Work Smarter Not Harder!

Its time for another mindset Monday! Work smarter, not harder! Sometimes to achieve more you don’t necessarily have to do more things, you just have to do the right things. Doing more is not always the answer, but being smarter is! As always, we bring this serious message wrapped in our usual humour! Enjoy!

So work smarter not harder! What we mean by that is, we are using the example of weight loss, sometimes if you are following a particular routine and you are getting a certain level of results. Then, all of a sudden you feel like you want more results. Rather than trying to do things in a more intelligent way, you suddenly decide that more is better.

The prime example if this, now we have been personal trainers for over 15 years now, is the people that go running. They don’t really know what else to do but they know running got results for them. When you go from a 0 to a 5k pace, your body adapts and will then lose weight. So because people don’t really know what else to do, they then just run further, but you then get to that level where you are just running and running. Ultimately more is not necessarily better, people work really hard and actually break their body and really they need to be a little bit smarter about it.

Especially when it comes down to fitness, when you start doing more exercise, you need to be smart with it because injuries can and will occur the more you do. The more you train, likely the less rest you are going to have between sessions. When we were doing the strong man training, we spent 45 minutes warming up just our shoulders! Cherry, the strong man trainer, realised that injuries were setting him so much, so for him to train smarter he put more time into his warm up rather than trying to train more!

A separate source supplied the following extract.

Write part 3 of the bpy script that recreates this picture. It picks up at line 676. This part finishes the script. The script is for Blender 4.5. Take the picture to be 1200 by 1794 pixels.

Its easy to see people working in the gym who are working hard, but so many people go in about it the wrong way! So by training a little bit smarter, looking at your warm ups but also your workouts too, think what is going to challenge my body here? You don’t have to absolutely kill yourself on every single session. Its all about gradual build up, progressive overload. Just the tiniest little bit of increment each time you go, training different angles, different tempos of exercises, different forms of cardio will always challenge your body and keep you injury free.